In its conclusions on relations between the EU and Switzerland, the Council of the European Union stated in February 2017 that an agreement regulating institutional matters would be necessary to continue to develop the bilateral approach. In its conclusions of 2012 and 2014, the Council had already emphasised that an institutional framework was a precondition to ensure the continuation of mutual market access. As long as there is no consensus between Switzerland and the EU on how to regulate their bilateral relations and the institutional issues surrounding the consolidation and further development of mutual market access, new market access agreements cannot be contemplated.

As a European nation, Switzerland shoulders its share of responsibility for security and prosperity on the continent.
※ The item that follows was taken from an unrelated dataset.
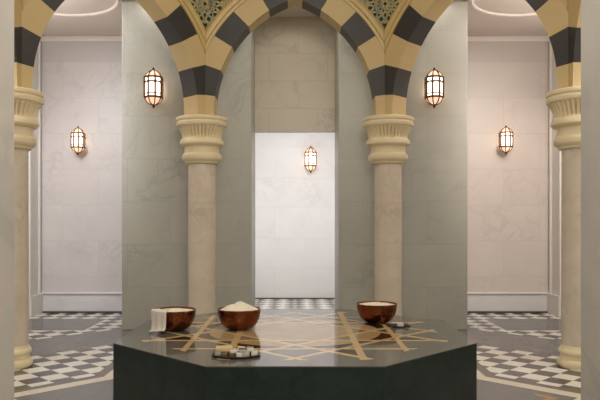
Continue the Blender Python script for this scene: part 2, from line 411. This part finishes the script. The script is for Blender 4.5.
# ------------------------------------------------------------------ arches
R, E, BW, RO = 1.519, .476, .272, 1.927
ZS = 2.954; W0, W1 = -.15, .15; TOPZ = 5.445
def mit(w): return (A + w) * T8
def make_arch(phi, label):
    n = Vector((math.cos(phi), math.sin(phi))); ln = 1.0; off = Vector((0, OY))
    if abs(n.y) < .1: off.x += math.copysign(DX, n.x)
    elif abs(n.x) > .1:
        sg = math.copysign(1, n.x)
        p = Vector((sg * A * T8, OY + A)); q = Vector((sg * (A + DX), OY + A * T8))
        d = q - p; ln = d.length / (2 * A * T8); n = Vector((-d.y, d.x)).normalized()
        if n.y < 0: n = -n
        off = (p + q) / 2 - n * A; phi = math.atan2(n.y, n.x)
    root = thing('striped_arch', label, 'arch', (off.x, off.y, 0), phi - PI / 2, 'striped arches of the arcade')
    root.scale = (ln, 1, 1)
    # local frame: x = along the side (mirrored about 0), y = outward (apothem A + w)
    def P(side, u, w, z): return (side * u, A + w, z)
    def rout(th, w): return min(R + BW, (mit(w) + E) / max(.05, math.cos(th)))
    J = [math.asin((CAPZ - .012 - ZS) / R)] + [rad(a) for a in (6.8, 19.6, 32.3, 45.1, 57.8, 68.0)]
    def half(bm, side, a_in, a_out):
        N = len(a_in); st = []
        for ti, to in zip(a_in, a_out):
            row = []
            for w in (W0, W1):
                row.append(bm.verts.new(P(side, -E + R * math.cos(ti), w, ZS + R * math.sin(ti))))
                ro = rout(to, w)
                row.append(bm.verts.new(P(side, -E + ro * math.cos(to), w, ZS + ro * math.sin(to))))
            st.append(row)
        for a, b in zip(st, st[1:]):
            bm.faces.new((a[0], b[0], b[1], a[1])); bm.faces.new((a[2], a[3], b[3], b[2]))
            bm.faces.new((a[0], a[2], b[2], b[0])); bm.faces.new((a[1], b[1], b[3], a[3]))
        for r_ in (st[0], st[-1]): bm.faces.new((r_[0], r_[1], r_[3], r_[2]))
    lin = lambda a, b, n: [a + (b - a) * i / n for i in range(n + 1)]
    for side in (-1, 1):
        for i in range(len(J) - 1):
            bm = NB(); aa = lin(J[i], J[i + 1], 6); half(bm, side, aa, aa)
            if i == 0:      # foot of the springer, flush with the capital
                pass
            o = link('voussoir', bm, 'black' if i % 2 else 'cream', root)
            o['label'] = 'black stone voussoir' if i % 2 else 'cream stone voussoir'
    bm = NB()
    for side in (-1, 1):
        half(bm, side, lin(J[-1], math.acos(E / R), 3), lin(J[-1], math.acos(E / (R + BW)), 3))
    bmesh.ops.remove_doubles(bm, verts=bm.verts[:], dist=1e-5)
    link('keystone', bm, 'cream', root)['label'] = 'cream keystone'
    # moulding that follows the arch band
    prof = [(R + BW - .004, W0 + .01), (R + BW, W0 - .018), (R + BW + .035, W0 - .022), (R + BW + .045, W0 - .045), (R + BW + .085, W0 - .055), (R + BW + .12, W0 - .04), (RO, W0 - .008), (RO, W0 + .05)]
    for side in (-1, 1):
        bm = NB(); rows = []; N = 28
        for i in range(N + 1):
            row = []
            for r_, w in prof:
                a0 = math.acos(min(1, (mit(w) + E) / r_)); a1 = math.acos(E / r_); th = a0 + (a1 - a0) * i / N
                row.append(bm.verts.new(P(side, -E + r_ * math.cos(th), w, ZS + r_ * math.sin(th))))
            rows.append(row)
        for a, b in zip(rows, rows[1:]):
            for j in range(len(prof) - 1): bm.faces.new((a[j], a[j + 1], b[j + 1], b[j]))
        link('arch_moulding', bm, 'mould', root, True)['label'] = 'gilded cream moulding'
    # spandrels and their lattice
    for side in (-1, 1):
        bm = NB(); rows = []; N = 24; rr = R + BW
        for i in range(N + 1):
            row = []
            for w in (W0 + .03, W1):
                a0 = math.acos((mit(w) + E) / rr); a1 = math.acos(E / rr); th = a0 + (a1 - a0) * i / N
                u = -E + rr * math.cos(th)
                row += [bm.verts.new(P(side, u, w, ZS + rr * math.sin(th))), bm.verts.new(P(side, u, w, TOPZ))]
            rows.append(row)
        for a, b in zip(rows, rows[1:]):
            bm.faces.new((a[0], a[1], b[1], b[0])); bm.faces.new((a[2], b[2], b[3], a[3]))
            bm.faces.new((a[0], b[0], b[2], a[2])); bm.faces.new((a[1], a[3], b[3], b[1]))
        for r_ in (rows[0], rows[-1]): bm.faces.new((r_[0], r_[1], r_[3], r_[2]))
        sp = link('spandrel', bm, 'panel', root); sp['label'] = 'dark spandrel panel'
        # lattice: twelve-petalled rosettes strung up the corner
        bm = NB(); m = mit(W0 + .02)
        def ok(u, z): return math.hypot(u + E, z - ZS) > RO - .02 and 0 < u < m - .004 and z < TOPZ - .02
        def poly(pts, wd):
            for (u0, z0), (u1, z1) in zip(pts, pts[1:]):
                if ok(u0, z0) and ok(u1, z1):
                    bar(bm, P(side, u0, W0 + .018, z0), P(side, u1, W0 + .018, z1), wd, .024)
        for zc, sc in ((4.325, 1.0), (4.90, 1.0)):
            q = lambda a, r_: (m - r_ * sc * math.sin(a), zc + r_ * sc * math.cos(a))
            for rr_ in (.036, .135, .262, .282):
                poly([q(PI * i / 24, rr_) for i in range(25)], .013)
            for kx in range(12):
                ca = (kx + .5) * PI / 6
                if ca > PI: break
                for sg in (-1, 1):
                    poly([q(ca + sg * .215 * math.sin(PI * t / 8) ** .7, .050 + .075 * t / 8) for t in range(9)], .012)
                    poly([q(ca + sg * .19 * math.sin(PI * t / 8) ** .8, .150 + .100 * t / 8) for t in range(9)], .013)
                poly([q(ca, .125 + .03 * t) for t in range(2)], .013)
            for kx in range(7):
                ca = kx * PI / 6
                for sg in (-1, 1):
                    poly([q(ca + sg * .06 * math.sin(PI * t / 6), .205 + .055 * t / 6) for t in range(7)], .011)
            for kx in range(13):
                ca = kx * PI / 12
                poly([q(ca + .10 * math.cos(2 * PI * t / 8), .312 + .026 * math.sin(2 * PI * t / 8)) for t in range(9)], .012)
        for kz in range(18):        # small net filling the rest
            for sg in (-1, 1):
                pts = []
                for t in range(40):
                    u = m - .03 * t; z = 3.3 + kz * .13 + sg * .045 * t * .6
                    if all(math.hypot(u - m, z - zc) > .35 for zc in (4.325, 4.90)): pts.append((u, z))
                    else:
                        poly(pts, .011); pts = []
                poly(pts, .011)
        lt = link('lattice', bm, 'lattice', sp); lt['label'] = 'openwork rosette lattice in dull gold and grey green'
    return root
for phi, lab in ((90, 'black and cream striped arch in front of the central doorway'),
                 (135, 'black and cream striped arch on the left, framing the pale lilac bay'),
                 (45, 'black and cream striped arch on the right, framing the pale pink bay'),
                 (180, 'sliver of striped arch springing beside the left foreground pier'),
                 (0, 'sliver of striped arch springing beside the right foreground pier')):
    make_arch(rad(phi), lab)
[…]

It does so by making commitments that go beyond its contractual relations with the EU: 

  • Switzerland is a member of the Council of Europe, the European Free Trade Association (EFTA) and the Organization for Security and Co-operation in Europe (OSCE).
  • Switzerland participates through the UN, the EU and the OSCE in military and civilian peacebuilding efforts in the Balkans.
  • Since 1990, Switzerland has provided substantial transition support for reforms in the former communist states of Central and Eastern Europe amounting to CHF 5.6 billion.
  • Finally, as a transit country, Switzerland is making a major contribution to the proper functioning of the single European market with the completion of the New Rail Link through the Alps (NRLA), which ensures the transportation of goods and passengers between the north and south of Europe in a way that is both economically efficient and environmentally sustainable.